Thrill-seekers will love it. Talk about white-knuckle excitement -- imagine being on the top of a giant Ferris wheel when the city's electricity goes out! And the mortar rounds start coming in.

Those screams you hear? Just people having fun.

The skateboard park is slated to open in July. About 200,000 skateboards will be shipped from America to Baghdad to be distributed for free.

Why do I have the uneasy feeling that some of these skateboards are going to fall into the hands of insurgents and be used against us?

I can hear the Pentagon now: "Suicide bombers on skateboards? We never had a contingency plan for that."

I think we need to think this through.

True, a Baghdad theme park does offer opportunities for innovative rides.

How about IED bumper cars, where riders try to steer their cars through controlled explosions? Just be sure to wear your flak jacket.

Or the Whack-A-Sunni carnival booth? That would be popular, at least with Shiites.

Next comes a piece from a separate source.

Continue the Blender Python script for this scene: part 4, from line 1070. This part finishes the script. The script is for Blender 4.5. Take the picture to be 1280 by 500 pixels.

Saddam's Spook Shack could take terrified riders through a gauntlet of pop-up ghouls and thugs.

Attention, visitors: The helicopter ride is now leaving the roof of the U.S. Embassy. You don't want to be left behind!

This loony project is perhaps a fitting capstone to our national fantasy in Iraq. The idea that we would remake the Middle East in our image was at the heart of Bush & Co.' s arrogant and culturally naive vision for the region.

And a side benefit, of course, would be the opening of new markets as big as Texas for American "bidness."

They've accomplished that, to some extent, with a select group of private U.S. contractors making out like bandits.

American taxpayers? Not so much.

Meanwhile, five years after liberation, most Baghdad residents continue to live in a hellhole, with intermittent electricity and services and the constant threat of bombings and attacks.

This week, about 6,000 residents of Sadr City fled that massive slum, trying to escape a flare-up of militia fighting.

To say they're looking for fun might miss the point. They're trying to survive.

The Green Zone, where Americans are hunkered down, continues to be the target of almost daily mortar shelling.

The lack of progress hasn't exactly endeared us to Iraqis or inspired confidence in these kind of grand schemes.

Some U.S. Embassy officials are among those who think this project is cuckoo for Cocoa Puffs. They privately say that it's unrealistic to launch anything so ambitious when security still hasn't been established.

I don't want to be a killjoy, but count me a skeptic, too.

Seems to me that an American-financed and -promoted entertainment district might as well have a big bull's-eye painted on it.

The idea has some merit. Baghdad residents, especially the children, need "normal" experiences and outlets for fun. But are we really the ones to organize the good times?

My guess is that Iraqis don't want a Cheesecake Factory. They just want us to leave.

I'm going to pass on this hot new vacation stop for now. But, Thomas Etheredge, wherever you are: I think I've found your next project.